June 11 Webster, having returned from the Continent, takes Byron to Lady Sitwell's where Byron first sees his cousin, Mrs. Wilmot.

Byron composes "She walks in Beauty" in Wilmot's honor.

June 14 Byron completes Lara.
June 17 Byron finally responds to the love-stricken letters of Henrietta D'Ussieres.

Eventually he agrees to meet her, and they talk for half an hour.

June 18 Byron writes Augusta that he had seen her friend Lady Charlotte Leveson Gower at Earl Grey's.

After the meeting, Byron considers seeking a reconciliation with Lord Carlisle.

June 26 Lady Caroline Lamb's antics continue.

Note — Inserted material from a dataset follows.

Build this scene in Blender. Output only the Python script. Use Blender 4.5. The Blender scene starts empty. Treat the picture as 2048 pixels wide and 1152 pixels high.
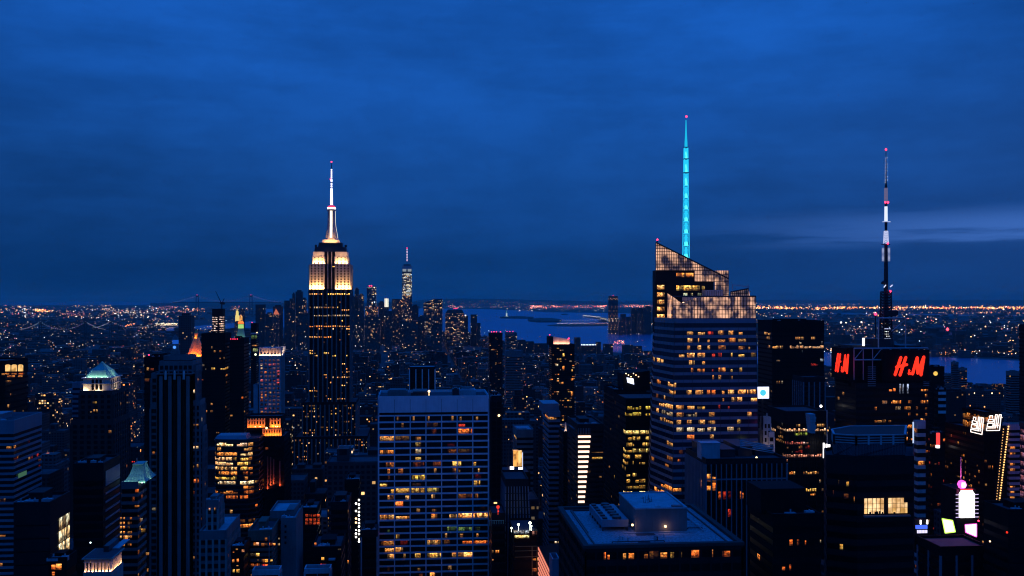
import bpy, math, random
from math import sin, cos, pi, radians, floor, hypot, atan2, sqrt
rng = random.Random(7)
scene = bpy.context.scene
COL = scene.collection

# ------------------------------------------------------------------ camera
F, CX, EYE, CZ, YAW = 2000.0, 1024.0, 598.0, 260.0, radians(5.25)
cam_d = bpy.data.cameras.new("camera")
cam_d.sensor_width = 36.0
cam_d.lens = 36.0 * F / 2048.0
cam_d.shift_y = (EYE - 576.0) / 2048.0
cam_d.clip_start = 1.0
cam_d.clip_end = 400000.0
cam = bpy.data.objects.new("camera", cam_d)
COL.objects.link(cam)
cam.location = (0, 0, CZ)
cam.rotation_euler = (radians(90), 0, -YAW)
scene.camera = cam
scene.view_settings.view_transform = 'Standard'
scene.view_settings.look = 'None'
scene.view_settings.exposure = 0.0
scene.view_settings.gamma = 1.0
scene.render.engine = 'CYCLES'
cy = scene.cycles
cy.max_bounces = 4
cy.diffuse_bounces = 2
cy.glossy_bounces = 3
cy.volume_bounces = 0
cy.transmission_bounces = 2
cy.sample_clamp_indirect = 2.0
cy.caustics_reflective = False
cy.caustics_refractive = False
cy.use_denoising = True
cy.use_adaptive_sampling = False
cy.pixel_filter_type = 'BLACKMAN_HARRIS'
cy.filter_width = 1.15


class NT:
    """tiny node-tree writer"""
    def __init__(s, tree):
        s.t = tree
        s.t.nodes.clear()

    def n(s, kind, **kw):
        nd = s.t.nodes.new(kind)
        for k, v in kw.items():
            setattr(nd, k, v)
        return nd

    def l(s, a, b):
        s.t.links.new(a, b)

    def math(s, op, a, b=None, c=None, clamp=False):
        nd = s.n('ShaderNodeMath', operation=op, use_clamp=clamp)
        for i, v in enumerate((a, b, c)):
            if v is None:
                continue
            if isinstance(v, (int, float)):
                nd.inputs[i].default_value = v
            else:
                s.l(v, nd.inputs[i])
        return nd.outputs[0]

    def mixc(s, f, a, b, mode='MIX'):
        nd = s.n('ShaderNodeMix', data_type='RGBA', blend_type=mode)
        for i, v in ((0, f), (6, a), (7, b)):
            if isinstance(v, (int, float)):
                nd.inputs[i].default_value = v
            elif isinstance(v, tuple):
                nd.inputs[i].default_value = v if len(v) == 4 else v + (1,)
            else:
                s.l(v, nd.inputs[i])
        return nd.outputs[2]

    def ramp(s, f, stops, mode='LINEAR'):
        nd = s.n('ShaderNodeValToRGB')
        nd.color_ramp.interpolation = mode
        e = nd.color_ramp.elements
        while len(e) < len(stops):
            e.new(0.5)
        for i, (p, c) in enumerate(stops):
            e[i].position = p
            e[i].color = tuple(c) + (1,) if len(c) == 3 else c
        s.l(f, nd.inputs[0])
        return nd.outputs[0]

    def comb(s, x, y, z):
        nd = s.n('ShaderNodeCombineXYZ')
        for i, v in enumerate((x, y, z)):
            if isinstance(v, (int, float)):
                nd.inputs[i].default_value = v
            else:
                s.l(v, nd.inputs[i])
        return nd.outputs[0]

    def noise(s, vec, scale, detail=3, rough=.5, dims='3D'):
        nd = s.n('ShaderNodeTexNoise', noise_dimensions=dims)
        s.l(vec, nd.inputs['Vector'])
        nd.inputs['Scale'].default_value = scale
        nd.inputs['Detail'].default_value = detail
        nd.inputs['Roughness'].default_value = rough
        return nd.outputs['Fac']

    def white(s, vec):
        nd = s.n('ShaderNodeTexWhiteNoise', noise_dimensions='3D')
        s.l(vec, nd.inputs['Vector'])
        return nd.outputs['Value']

    def smooth(s, v, a, b, lo=0.0, hi=1.0):
        nd = s.n('ShaderNodeMapRange', interpolation_type='SMOOTHSTEP')
        s.l(v, nd.inputs[0])
        for i, x in enumerate((a, b, lo, hi)):
            nd.inputs[i + 1].default_value = x
        return nd.outputs[0]


# ------------------------------------------------------------------ sky after sunset (no sun any more, the sky is the light)
SKY = 1.1
HAZE = 1.9e-5
world = bpy.data.worlds.new("World")
scene.world = world
world.use_nodes = True
w = NT(world.node_tree)
tc = w.n('ShaderNodeTexCoord')
sep = w.n('ShaderNodeSeparateXYZ')
w.l(tc.outputs['Generated'], sep.inputs[0])
az = w.math('ARCTAN2', sep.outputs[0], sep.outputs[1])            # 0 = down the avenue, + = west
el = w.math('ARCSINE', sep.outputs[2])
grad = w.ramp(w.math('DIVIDE', el, 0.6, clamp=True), [
    (0.0, (.0026, .036, .160)), (.05, (.0030, .039, .172)), (.12, (.0046, .047, .205)),
    (.22, (.0058, .058, .255)), (.34, (.0066, .073, .335)), (.48, (.0076, .091, .430)), (.60, (.0050, .125, .64)), (1.0, (.0015, .140, .90))])
# layered cloud sheets, stretched along the horizon
cv = w.comb(w.math('MULTIPLY', az, 1.3), w.math('MULTIPLY', el, 5.0), 0.37)
c1 = w.noise(cv, 1.7, 5, .55)
cv2 = w.comb(w.math('MULTIPLY', az, 1.1), w.math('MULTIPLY', el, 15.0), 4.1)
c2 = w.noise(cv2, 3.2, 5, .6)
cl = w.math('ADD', w.math('MULTIPLY', c1, .82), w.math('MULTIPLY', c2, .18))
dark = w.smooth(cl, .36, .64, .77, 1.15)
mot = w.smooth(w.noise(w.comb(w.math('MULTIPLY', az, 2.2), w.math('MULTIPLY', el, 5.5), 7.7), 6.0, 7, .62), .34, .66, .93, 1.07)
dark = w.math('MULTIPLY', dark, mot)
sky = w.mixc(1.0, grad, w.comb(dark, dark, dark), 'MULTIPLY')
dim = w.math('SUBTRACT', 1.0, w.math('MULTIPLY', w.smooth(w.math('ABSOLUTE', w.math('SUBTRACT', az, .09)), .22, .62), w.smooth(el, .06, .28, .10, .30)))
sky = w.mixc(1.0, sky, w.comb(dim, dim, dim), 'MULTIPLY')
# afterglow low in the west, broken into streaks
west = w.smooth(az, .22, .62)
lowb = w.math('MULTIPLY', w.smooth(el, .044, .056), w.smooth(el, .090, .066))
streak = w.math('MULTIPLY', w.math('MULTIPLY', west, lowb), w.smooth(c2, .40, .58, .12, 1.0))
sky = w.mixc(w.math('MULTIPLY', streak, .95), sky, (.052, .155, .50), 'MIX')
wide = w.math('MULTIPLY', w.smooth(az, .05, .7), w.smooth(el, .30, .06))
sky = w.mixc(w.math('MULTIPLY', wide, .30), sky, (.022, .085, .33), 'MIX')
bg = w.n('ShaderNodeBackground')
w.l(sky, bg.inputs['Color'])
bg.inputs['Strength'].default_value = SKY
wo = w.n('ShaderNodeOutputWorld')
w.l(bg.outputs[0], wo.inputs['Surface'])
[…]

In a letter, Byron complains to Lady Melbourne:

"You talked to me about keeping her out. It is impossible; she comes at all times, at any time, and the moment the door is open in she walks. I can't throw her out of the window: as to getting rid of her, that is rational and probable, but I will not receive her"
(qtd in M 1.458). On one of Caroline's visits, she writes "Remember me!" on the first page of Byron's copy of Vathek provoking Byron to compose the stanzas beginning, "Remember thee, remember thee" under her note.
July 1 Byron, dressed as a monk, and Hobhouse attend the masked ball in honor of the Duke of Wellington at Burlington House.

In his diary Hobhouse estimates that 1700 people were seated for the dinner (M 1.459).

July 2? Harriette Wilson, a well-known courtesan, writes Byron; but their correspondence doesn't really begin until after Byron returns to the Continent.
July 3 Byron leaves for Six Mile Bottom, having been delayed in his visit to Annabella Milbanke by her mother's absence from Kirkby Mallory.
July 6 Byron arrives at Cambridge and dines with Scrope Davies, Kinnaird, and Hobhouse.
July 7- Byron and the others start for London.
July 7- In town for the next week, Byron tries to force the Hansons to act on Claughton's lack of payment for the Newstead estate.

Byron postpones his vacation plans several times hoping for a settlement.

July 13 Byron's month-long lease on Hastings House at the coast begins, but Byron remains in London hoping for a settlement with Claughton.

Until they leave for the seashore, Augusta stays at the London Hotel in Albemarle Street.

July 20 Byron avoids meeting Mary Chaworth by leaving for the coast with Augusta and her children.

Byron finds the three-week vacation pleasant, visiting with Hodgson, Cowell, and George Anson Byron.

? Murray publishes Lara (anonymously) in a joint volume with Samuel Rogers' Jacqueline.
August 1 Still at Hastings, Byron receives a cryptic letter from Annabella in which she acknowledges an "imperfect" attachment to him.
August 11 Byron returns to London, to settle the Claughton suit. He again misses seeing Mary Chaworth, as she had let Hastings House after him.

Hobhouse reports that Murray has sold 6000 copies of the Lara volume.

August 20 Byron signs the paperwork to terminate Claughton's contract.

Of the 28,000 earnest money paid in, Claughton gave up all but 3000 and returned the property to Byron.

Byron, Augusta, and the Leigh children travel to Newstead.

Unknown to Byron, Mary Chaworth has a nervous breakdown while at Hastings.

Byron continues his correspondence with Annabella Milbanke, while Augusta tries to arrange a marriage for him with Lady Charlotte Leveson Gower.

? Byron accepts 700 from Murray for the copyright of Lara, marking the first time Byron ever accepted copyright fees for his own use.
September 9 Byron posts a marriage proposal to Annabella Milbanke.
September 19 Byron receives Annabella's acceptance.